Pero aquella cita se convirtió en un fiasco anecdótico que devolvió al tenor a sus clases de canto para futuros intérpretes con el sueño improbable de llegar a emularle algún día, el concurso, la administración de I Due Foscari y algún puntual homenaje. La grabación «corsaria» del ensayo general ha circulado durante años entre sus seguidores, y una parte puede apreciarse en Youtube: el fraseo de primera calidad permanece, no hay asomo de ese molesto vibrato que a veces perturba en cantantes mucho más jóvenes, pero lógicamente la firmeza del agudo se resiente y su canto carece ya de la frescura, que no del lirismo ni de la elocuencia, del noble guerrero en plenitud de facultades.

Todo se acabó ahí. El día del estreno, Bergonzi naufragó como las naves de sus enemigos en la ópera. Solo resistió los dos primeros asaltos: a mitad de la actuación tuvo que retirarse ante la imposibilidad de llegar al final en unas condiciones aceptables.
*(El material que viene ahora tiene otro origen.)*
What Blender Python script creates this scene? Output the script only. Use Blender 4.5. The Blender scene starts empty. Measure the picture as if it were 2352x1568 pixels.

Un borrón, una veleidad innecesaria (pero atendible) que en nada desmerecen ni empañan una más que sólida trayectoria cimentada siempre sobre los sólidos criterios de la mayor exigencia, la búsqueda permanente, infatigable de esa excelencia que no se improvisa ni se logra fruto de la suerte o sortilegio alguno.

El próximo día 25 de este mismo mes se cumplirán diez años de su definitiva partida. Su glotonería no le impidió alcanzar hasta los 90, fértiles años. Que vivió feliz no solo lo demuestran sus entrevistas grabadas, con ese acento parmesano revestido de unas buenas pizcas de ingenuidad y las mejores intenciones envueltas en sonrisas francas… Pero sobre todo, el ejemplo de su leal compromiso con la transmisión de los máximos valores de la palabra revelada a través del canto. Como suele decirse en estos casos, suerte tenemos que nos han quedado sus grabaciones (variadas y muy numerosos, de casi todo su amplio repertorio) para seguir iluminándonos por los siglos de los siglos. Solo que en este caso, además, es verdad.